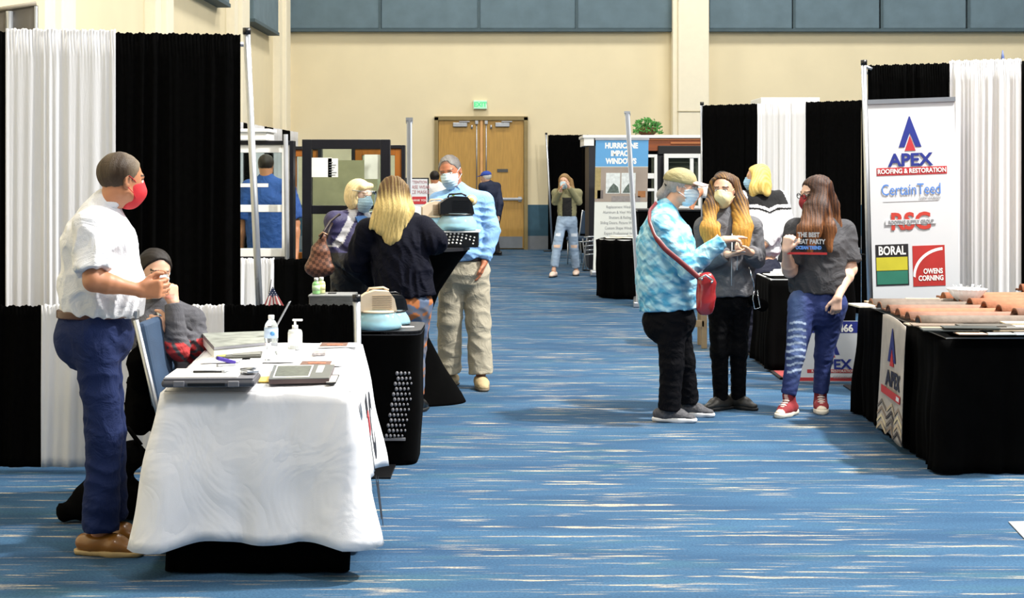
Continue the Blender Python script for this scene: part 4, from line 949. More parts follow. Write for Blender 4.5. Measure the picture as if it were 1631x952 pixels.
f = MB(); f.tube([q-UP*.0, V(q[0], q[1]+.03, 0.01)], .012, 8); f.lathe([(.14, 0), (.14, .012)], V(q[0], q[1]+.03, 0), 20); f.bx(q[0]-.05, q[0]+.09, q[1]-.03, q[1]+.03, q[2]-.1, q[2]-.05, .006); obj('holder', f, M_blkmetal, t)
# grey board at the top left behind the drape
yb = 10.4; t = thing('display_board', 'dark grey board with silver frame sticking up behind the drapes, top left corner', 'board', (X(10, yb), yb, 0))
a0, a1 = P(-60, 27, yb), P(58, 8, yb)
f = MB(); f.add([V(a0[0], yb, 1.2), V(a1[0], yb, 1.2), a1, a0]+[q+V(0, .04, 0) for q in (V(a0[0], yb, 1.2), V(a1[0], yb, 1.2), a1, a0)], [(0, 1, 2, 3), (7, 6, 5, 4), (0, 4, 5, 1), (1, 5, 6, 2), (2, 6, 7, 3), (3, 7, 4, 0)]); obj('panel', f, mat('board_grey', '6c6862', .6), t)
f = MB(); f.tube([a0+V(0, -.01, .01), a1+V(0, -.01, .01)], .016, 6); obj('top_rail', f, mat('rail_bronze', '8a8272', .5), t)
for px in (15, 57): f = MB(); q = P(px, 18 if px < 20 else 10, yb-.02); f.tube([q, V(q[0], q[1], 0)], .025 if px < 20 else .012, 8); obj('post', f, M_alu, t)
# ------------------------------------------------------------------ right side: sponsor banner
yb = 11.3; bo = P(1451, 161, yb); uu = unit(V(-.028, 0, 1)); ru = unit(V(1, 0, .035))
t = thing('rollup_banner', 'tall white sponsor banner with blue and red logos behind the tile table', 'banner', (bo[0]+.06, yb, 0))
FB = Fr(bo, ru, uu); W2 = .315; HB = 2.08
f = MB(); f.poly([(-W2, -HB), (W2, -HB), (W2, 0), (-W2, 0)], FB, -.004, 0); obj('banner_sheet', f, M_ban, t)
f = MB(); f.poly([(-W2-.005, -.012), (W2+.005, -.012), (W2+.005, .02), (-W2-.005, .02)], FB, -.012, .012); obj('top_rail', f, M_alu, t)
f = MB(); f.box((bo[0]+.058, yb+.0, .045), (.72, .2, .09), bev=.02); obj('base', f, M_alu, t)
S_ = FPX/yb
def apex(fr, a, b, s, par, bl=None, rd_=None, c=.003):      # emblem: blue chevron with red triangle, centre bottom at a,b
    f = MB(); f.poly([(a-.5*s, b), (a-.02*s, b+1.35*s), (a+.02*s, b+1.35*s), (a+.5*s, b), (a+.24*s, b), (a, b+.62*s), (a-.24*s, b)], fr, 0, c); o = obj('emblem', f, bl or M_blue, par)
    f = MB(); f.poly([(a-.24*s, b-.16*s), (a+.24*s, b-.16*s), (a, b+.5*s)], fr, 0, c); obj('emblem_triangle', f, rd_ or M_red, par)
def bp(px, py): q = P(px, py, yb); return (q-bo)@FB.r, (q-bo)@FB.u
a, b = bp(1450, 234); apex(FB, a, b, .165, t)
a, b = bp(1450.5, 255); text('APEX', .125, FB, a, b, M_blue, t, bold=.004, sx=1.05)
a, b = bp(1453, 272); f = MB(); f.poly([(a-.255, b-.028), (a+.255, b-.028), (a+.255, b+.028), (a-.255, b+.028)], FB, 0, .002); rb_ = obj('red_strip', f, M_red, t)
text('ROOFING & RESTORATION', .047, FB, a, b, M_paper, rb_, bold=.001, sx=.86)
a, b = bp(1452, 302); text('CertainTeed', .115, FB, a, b, mat('ct_blue', '4a7cc8', .6), t, sx=.74, bold=0)
a, b = bp(1482, 315); text('SAINT-GOBAIN', .026, FB, a, b, M_grey, t, sx=.85)
a, b = bp(1452, 320); f = MB(); f.poly([(a-.2, b-.002), (a+.2, b-.002), (a+.2, b+.002), (a-.2, b+.002)], FB, 0, .002); obj('rule_line', f, M_lgrey, t)
a, b = bp(1452, 353); text('RSG', .17, FB, a, b, mat('rsg_red', 'b8382c', .6), t, bold=.005, sx=.98)
f = MB(); f.poly([(a-.185, b-.018), (a+.185, b-.018), (a+.185, b+.018), (a-.185, b+.018)], FB, .004, .007); rb_ = obj('supply_strip', f, M_ban, t); text('ROOFING SUPPLY GROUP', .033, FB, a, b, M_grey, rb_, c=.008, sx=.85, bold=.0008)
a0, b0 = bp(1398, 455); a1, b1 = bp(1448, 388)
f = MB(); f.poly([(a0, b0), (a1, b0), (a1, b1), (a0, b1)], FB, 0, .002); bl_ = obj('logo_block', f, mat('ink_black', '15151a', .6), t)
hh = b1-b0; f = MB(); f.poly([(a0+.006, b0+.01), (a1-.008, b0+.01), (a1-.008, b0+hh*.355), (a0+.006, b0+hh*.355)], FB, .002, .003); obj('green_field', f, mat('boral_green', '26705c', .6), bl_)
f = MB(); f.poly([(a0+.004, b0+hh*.37), (a1-.008, b0+hh*.37), (a1-.008, b0+hh*.69), (a0+.004, b0+hh*.69)], FB, .002, .003); obj('yellow_field', f, mat('boral_yellow', 'bcb42c', .6), bl_)
text('BORAL', .088, FB, (a0+a1)/2, b0+hh*.84, M_paper, bl_, c=.003, sx=.72, bold=.002)
a0, b0 = bp(1457, 456); a1, b1 = bp(1506, 390)
f = MB(); f.poly([(a0, b0), (a1, b0), (a1, b1), (a0, b1)], FB, 0, .002); oc = obj('logo_block', f, mat('oc_red', 'ac2824', .6), t)
W_, H_ = a1-a0, b1-b0; pts = [(a0+W_*(1-cos(th)), b0+H_*(.25+.7*sin(th))) for th in np.linspace(.0, 1.5, 14)]; pin = [(a0+W_*(1.0-.93*cos(th)), b0+H_*(.22+.66*sin(th))) for th in np.linspace(1.5, .0, 14)]
f = MB(); P1_, P2_ = pts, pin[::-1]; N_ = len(P1_)
f.add([FB(x, y_, .003) for x, y_ in P1_+P2_], [(i, i+1, N_+i+1, N_+i) for i in range(N_-1)]); obj('arc', f, M_paper, oc)
text('OWENS', .052, FB, a0+W_*.62, b0+H_*.36, M_paper, oc, c=.003, sx=.75, bold=.0015); text('CORNING', .052, FB, a0+W_*.55, b0+H_*.19, M_paper, oc, c=.003, sx=.75, bold=.0015)
# ------------------------------------------------------------------ tile table at right
TR = [V(2.33, 8.47, 0), V(5.0, 8.47, 0), V(5.0, 10.6, 0), V(2.36, 10.6, 0)]
TRz = .75
cloth('tablecloth', 'black floor-length cloth on the roof tile table at right', TR, TRz, .015, M_blk2, .014, 6, .012, .05, 61)
fold_table('large folding table under the black cloth carrying roof tiles', TR, TRz-.006)
# runner hanging on the left side
ra, rb2 = 9.02, 9.62
def runfr(a, b, c=0):
    return V(2.285-.03*(1-b/.75)-.006*sin(a*14+b*3)-c, ra+a, b)
w_r = rb2-ra
def runf(u, v): 
    a = w_r*u; b = .76-.70*v+.015*sin(u*5); return runfr(w_r-a, b), V(-1, 0, 0)
t = thing('table_runner', 'grey printed runner with roof picture hanging on the side of the black table', 'banner', (2.28, (ra+rb2)/2, .05))
f = MB(); f.shell(runf, 24, 20, .003); obj('runner_sheet', f, mat('runner_base', 'a9a199', .6, var=.25, vs=5), t)
rf = lambda a, b, c=0: runfr(w_r-a, b, c+.004)
apex(lambda a, b, c=0: rf(a, b, c), w_r*.50, .50, .15, t, M_navy, M_dred)
text('APEX', .13, rf, w_r*.60, .395, mat('ink_runner', '1c1c30', .6), t, c=.001, bold=.004, sx=1.1)
f = MB(); f.poly([(.1, .30), (w_r-.04, .285), (w_r-.04, .33), (.1, .345)], rf, 0, .002); s_ = obj('red_strip', f, M_dred, t); f = MB(); f.poly([(.2, .31), (w_r-.06, .295), (w_r-.06, .32), (.2, .335)], rf, .002, .003); obj('white_strip', f, M_ban, s_)
rcols = [('roof_a', '6a625c'), ('roof_b', 'b8a78c'), ('roof_c', '8a7a6c'), ('roof_d', '3f3a3a'), ('roof_e', 'cdbf9e')]
rs = random.Random(3)
for i in range(4):
    for j in range(3):
        a_ = .02+w_r*j/3; b_ = .26-.045*i; w3_ = w_r/3
        f = MB(); f.poly([(a_, b_-.05), (a_+w3_*.5, b_), (a_+w3_*.95, b_-.05), (a_+w3_*.95, b_-.068), (a_+w3_*.5, b_-.02), (a_, b_-.068)], rf, 0, .0015+.0004*i); nm, cc = rcols[(i*2+j) % 5]; obj('roof_print', f, mat(nm, cc, .7), t)
# roof tiles (S profile)
def tilemat(n_, c): return mat(n_, c, .85, var=.14, vs=25, bump=.4, bs=60)
TC = dict(grey=tilemat('clay_grey', '6c6056'), pink=tilemat('clay_pink', '866252'), terra=tilemat('clay_terra', '9c6448'), dark=tilemat('clay_edge', '6a4228'))
def roof_tile(lab, o, L_, W_, H_, m, yaw=0, tilt=0, grp=None):
    t = thing('roof_tile', lab, 'tile', tuple(o), grp); A = Rz(rad(yaw))
    def fn(u, v):
        s_ = u; y_ = W_*s_; z_ = (H_*math.sqrt(max(0, 1-((s_-.28)/.26)**2)) if abs(s_-.28) < .26 else .12*H_*sin((s_-.54)*6.8))+.012
        dz_ = cos(2*pi*s_*1.15)*0
        return o+A @ V(L_*v, y_, z_+tilt*v), unit(A @ V(0, -pi*H_/W_*sin(2*pi*min(1, s_*1.15)), 1))
    f = MB(); f.shell(fn, 30, 4, .012); obj('tile_body', f, m, t)
    f = MB(); f.shell(lambda u, v: (fn(u, 0)[0]+A @ V(-.003-.0*v, 0, .001-.014*v), A @ V(-1, 0, 0)), 30, 1, .003); obj('tile_edge', f, TC['dark'], t); return t
def RT(px, py, z=.765): d = FPX*(CAMZ-z)/(py-271); return V(X(px, d), d, z)
nm = ['nearest the front edge', 'second from the front', 'third from the front', 'fourth from the front', 'fifth from the front', 'rearmost by the flat tan samples']
for i in range(6):
    y_ = 8.86+.235*i; x_ = 2.36+.025*i*0-.03
    roof_tile('curved clay roof tile in the left row on the black table, '+nm[i], V(x_, y_, .77), .75, .24, .036, [TC['grey'], TC['pink'], TC['terra'], TC['pink'], TC['grey'], TC['grey']][i], 0)
for i in range(6):
    y_ = 9.0+.235*i; x_ = 2.93+.0*i-.06*i*.3
    roof_tile('terracotta roof tile in the upper right row, '+nm[i].replace(' by the flat tan samples', ''), V(x_, y_, .80), 1.15, .24, .036, TC['terra'] if i else TC['pink'], 0)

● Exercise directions
Reproduce every line of the listing above in which the string "from" appears.

● Output of the exercise
Continue the Blender Python script for this scene: part 4, from line 949. More parts follow. Write for Blender 4.5. Measure the picture as if it were 1631x952 pixels.
nm = ['nearest the front edge', 'second from the front', 'third from the front', 'fourth from the front', 'fifth from the front', 'rearmost by the flat tan samples']